Le marché du travail freine-t-il la croissance ?
57% des 861 internautes qui ont répondu au sondage en ligne de Flm, ont indiqué que le marché de travail constitue un frein à la croissance. À l’opposé 43% estiment le contraire.
Pour résumer, un marché de travail efficace permet d’atteindre deux principaux objectifs. Le premier est celui de concourir à la réduction du chômage grâce à une plus grande flexibilité notamment à l’embauche et au licenciement. Le second objectif est de stimuler la productivité des entreprises ce qui permet une meilleure compétitivité vis-à-vis de l’étranger ainsi qu’une plus grande facilité d’expansion de l’activité. Naturellement, la baisse du chômage encourage la consommation interne, ce qui constitue un important facteur de stimulation de la croissance. A titre d’exemple, en 2016, la consommation finale des ménages, a contribué en 2016 pour 1,9 point à la croissance du PIB au lieu de 1,3 point l’année précédente. C’est dans ce contexte que les institutions internationales veulent voire insistent pour réformer le marché du travail au Maroc pour stimuler la croissance et réduire le chômage.

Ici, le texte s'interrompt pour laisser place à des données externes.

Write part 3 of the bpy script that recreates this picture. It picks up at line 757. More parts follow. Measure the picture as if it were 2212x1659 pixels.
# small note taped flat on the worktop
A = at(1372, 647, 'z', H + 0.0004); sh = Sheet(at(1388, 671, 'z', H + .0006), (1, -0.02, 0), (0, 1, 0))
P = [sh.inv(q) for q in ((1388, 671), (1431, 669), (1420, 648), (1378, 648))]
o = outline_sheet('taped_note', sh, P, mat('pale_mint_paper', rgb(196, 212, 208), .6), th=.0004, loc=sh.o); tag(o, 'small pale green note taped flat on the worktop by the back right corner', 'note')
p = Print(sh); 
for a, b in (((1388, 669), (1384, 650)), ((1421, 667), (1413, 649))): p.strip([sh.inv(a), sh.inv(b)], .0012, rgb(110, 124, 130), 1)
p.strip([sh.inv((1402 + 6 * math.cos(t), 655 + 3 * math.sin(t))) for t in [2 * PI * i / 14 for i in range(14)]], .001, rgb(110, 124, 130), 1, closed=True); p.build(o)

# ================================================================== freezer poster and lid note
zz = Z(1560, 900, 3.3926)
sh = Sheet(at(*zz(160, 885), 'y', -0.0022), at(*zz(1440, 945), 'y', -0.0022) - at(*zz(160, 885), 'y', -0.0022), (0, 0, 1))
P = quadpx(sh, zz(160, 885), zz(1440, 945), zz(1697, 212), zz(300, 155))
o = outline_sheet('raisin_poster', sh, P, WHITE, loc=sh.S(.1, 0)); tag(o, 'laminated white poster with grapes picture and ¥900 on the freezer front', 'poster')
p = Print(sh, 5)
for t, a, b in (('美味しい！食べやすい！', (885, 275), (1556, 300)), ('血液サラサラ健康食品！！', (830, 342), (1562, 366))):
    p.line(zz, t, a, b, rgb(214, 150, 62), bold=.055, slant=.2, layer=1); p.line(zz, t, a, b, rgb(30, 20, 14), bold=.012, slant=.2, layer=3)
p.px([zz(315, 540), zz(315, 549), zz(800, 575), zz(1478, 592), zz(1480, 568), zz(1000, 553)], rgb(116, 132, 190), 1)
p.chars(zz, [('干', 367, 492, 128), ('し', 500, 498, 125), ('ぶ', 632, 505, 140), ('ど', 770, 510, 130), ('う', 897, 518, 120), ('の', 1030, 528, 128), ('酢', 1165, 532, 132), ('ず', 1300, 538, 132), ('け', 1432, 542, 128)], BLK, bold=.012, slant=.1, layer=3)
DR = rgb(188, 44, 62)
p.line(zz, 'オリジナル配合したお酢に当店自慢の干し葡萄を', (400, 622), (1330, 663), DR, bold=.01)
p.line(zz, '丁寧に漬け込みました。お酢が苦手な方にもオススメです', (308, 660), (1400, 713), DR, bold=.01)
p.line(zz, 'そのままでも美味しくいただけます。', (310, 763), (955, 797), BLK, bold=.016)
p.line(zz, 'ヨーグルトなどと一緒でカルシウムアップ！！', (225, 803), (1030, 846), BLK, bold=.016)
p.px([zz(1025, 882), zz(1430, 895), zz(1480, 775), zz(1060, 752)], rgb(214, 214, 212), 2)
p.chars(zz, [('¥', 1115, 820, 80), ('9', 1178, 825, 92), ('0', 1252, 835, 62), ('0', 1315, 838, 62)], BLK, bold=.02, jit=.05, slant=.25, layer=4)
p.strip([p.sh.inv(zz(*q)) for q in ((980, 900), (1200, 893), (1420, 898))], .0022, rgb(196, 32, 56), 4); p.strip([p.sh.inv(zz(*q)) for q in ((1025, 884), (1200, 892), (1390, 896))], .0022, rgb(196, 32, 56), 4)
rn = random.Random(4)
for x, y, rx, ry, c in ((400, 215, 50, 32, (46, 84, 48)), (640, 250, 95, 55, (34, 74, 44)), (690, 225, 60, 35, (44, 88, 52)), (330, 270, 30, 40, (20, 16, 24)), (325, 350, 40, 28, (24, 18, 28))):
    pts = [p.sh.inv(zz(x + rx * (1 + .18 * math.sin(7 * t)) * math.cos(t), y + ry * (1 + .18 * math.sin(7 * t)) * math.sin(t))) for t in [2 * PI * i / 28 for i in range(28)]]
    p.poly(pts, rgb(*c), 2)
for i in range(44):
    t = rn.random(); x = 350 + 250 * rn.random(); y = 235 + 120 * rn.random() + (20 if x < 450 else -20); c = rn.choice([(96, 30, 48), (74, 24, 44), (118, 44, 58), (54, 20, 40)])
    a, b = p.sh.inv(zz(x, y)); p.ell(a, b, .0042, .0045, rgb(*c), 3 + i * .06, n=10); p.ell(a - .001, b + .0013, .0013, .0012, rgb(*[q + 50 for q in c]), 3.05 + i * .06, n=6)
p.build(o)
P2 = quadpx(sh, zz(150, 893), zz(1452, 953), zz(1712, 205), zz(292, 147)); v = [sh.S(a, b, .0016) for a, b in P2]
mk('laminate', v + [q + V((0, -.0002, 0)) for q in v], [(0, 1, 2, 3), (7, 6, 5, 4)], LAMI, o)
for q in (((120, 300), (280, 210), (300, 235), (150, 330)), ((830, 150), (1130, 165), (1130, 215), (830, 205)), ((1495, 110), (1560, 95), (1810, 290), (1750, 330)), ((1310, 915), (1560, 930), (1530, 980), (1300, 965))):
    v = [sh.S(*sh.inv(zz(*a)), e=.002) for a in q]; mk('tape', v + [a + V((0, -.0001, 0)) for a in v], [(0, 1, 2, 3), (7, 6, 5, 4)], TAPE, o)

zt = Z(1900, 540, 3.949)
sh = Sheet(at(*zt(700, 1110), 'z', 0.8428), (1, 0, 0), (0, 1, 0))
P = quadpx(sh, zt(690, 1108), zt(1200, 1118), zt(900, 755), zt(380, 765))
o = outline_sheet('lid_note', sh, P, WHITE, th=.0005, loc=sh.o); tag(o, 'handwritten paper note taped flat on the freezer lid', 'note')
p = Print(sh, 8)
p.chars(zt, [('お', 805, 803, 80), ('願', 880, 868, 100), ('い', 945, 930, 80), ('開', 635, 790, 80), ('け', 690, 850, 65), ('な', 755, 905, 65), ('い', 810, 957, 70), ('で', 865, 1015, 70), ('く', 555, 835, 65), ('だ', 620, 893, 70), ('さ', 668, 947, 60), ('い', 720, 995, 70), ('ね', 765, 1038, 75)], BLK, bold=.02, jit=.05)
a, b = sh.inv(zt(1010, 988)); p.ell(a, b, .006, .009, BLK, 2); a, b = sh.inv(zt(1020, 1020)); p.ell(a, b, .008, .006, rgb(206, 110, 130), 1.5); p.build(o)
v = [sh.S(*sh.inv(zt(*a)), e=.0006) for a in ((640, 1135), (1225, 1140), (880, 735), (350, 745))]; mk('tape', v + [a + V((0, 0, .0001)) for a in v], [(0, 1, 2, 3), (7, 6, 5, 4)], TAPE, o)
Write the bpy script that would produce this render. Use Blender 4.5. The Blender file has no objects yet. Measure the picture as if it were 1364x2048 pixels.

A ce titre, Compact II dont l’enveloppe globale est de 450 millions de dollars (M$) de la part des Etats-Unis avec un apport supplémentaire de 67,5 M$ de la part de l’Etat marocain, porte sur deux grands axes dont l’éducation et l’employabilité. Pour l’employabilité, il s’agit notamment de la réforme de l’école en faisant la promotion de l’usage des langues étrangères et des technologies de l’information, au même moment qu’une formation académique solide. Aussi, le programme veut favoriser l’accès des jeunes à des formations professionnelles ciblées selon les besoins du secteur privé. De même, un observatoire de l’emploi devra être mis en place pour permettre aux pouvoirs publics de prendre les bonnes décisions. De son côté, dans son rapport «Le Maroc à l’horizon 2040 : Investir dans le capital immatériel pour accélérer l’émergence économique», la Banque Mondiale a insisté sur le fait que les gains de productivité supplémentaires ne découleront pas uniquement de nouveaux investissements en capital fixe mais d’un effort accru pour accumuler davantage de capital immatériel. Ce dernier passerait notamment par une refondation du Code du travail avec plus de flexibilité. Il s’agit entre autres de ne pas figer le temps de travail, de plafonner les indemnités de licenciement et de déverrouiller les CDI.
Sur un autre registre, actuellement, le marché du travail ne lèse pas que les patrons mais pèse aussi parfois sur les salariés. Ainsi, selon la première étude nationale sur le bien-être au travail de l’Observatoire marocain du Bonheur, une part de 30% des sondés considère que le travail est une source de stress. Trois principaux facteurs sont à l’origine de ce stress : le manque de reconnaissance, le manque de moyens pour atteindre les objectifs et le sentiment de surcharge de travail. Quant à ceux qui considèrent que le marché du travail n’est pas un frein pour la croissance, ils pensent probablement au fait que l’économie marocaine ne tourne pas à plein régime. En effet, les capacités tournent rarement à plus de 75% du taux d’utilisation (64% en avril 2017). Ainsi, l’urgence est davantage au niveau du carnet de commandes que des facteurs de production.
Farid Mezouar
DG de FL Market
Les Inspirations ÉCO : Quelles sont vos remarques sur le marché de travail ?
Farid Mezouar : Je mettrais l’accent sur trois remarques. La première est celle d’une législation faite plutôt pour les grandes entreprises, ce qui freine l’emploi au niveau des TPE. La deuxième est la persistance du travail informel dans plusieurs secteurs ce qui pénalise les bons élèves. Enfin, plusieurs entreprises se plaignent de la faible qualification des candidats au travail, ce qui les amène pondérer les salaires offerts par le volume de formation à dépenser.
Y’a-t-il une urgence à réformer le marché du travail ?
Probablement oui car certaines rigidités actuelles ont un impact direct sur le chômage élevé chez les jeunes et les diplômés. Par ailleurs, il faut anticiper la situation du marché de travail quand les entreprises tourneront à 100%. En effet, actuellement, toute accélération de la croissance encourt le risque de freinage endogène au regard de certains points négatifs actuels du facteur travail (insuffisance de qualifications, risque de grèves…).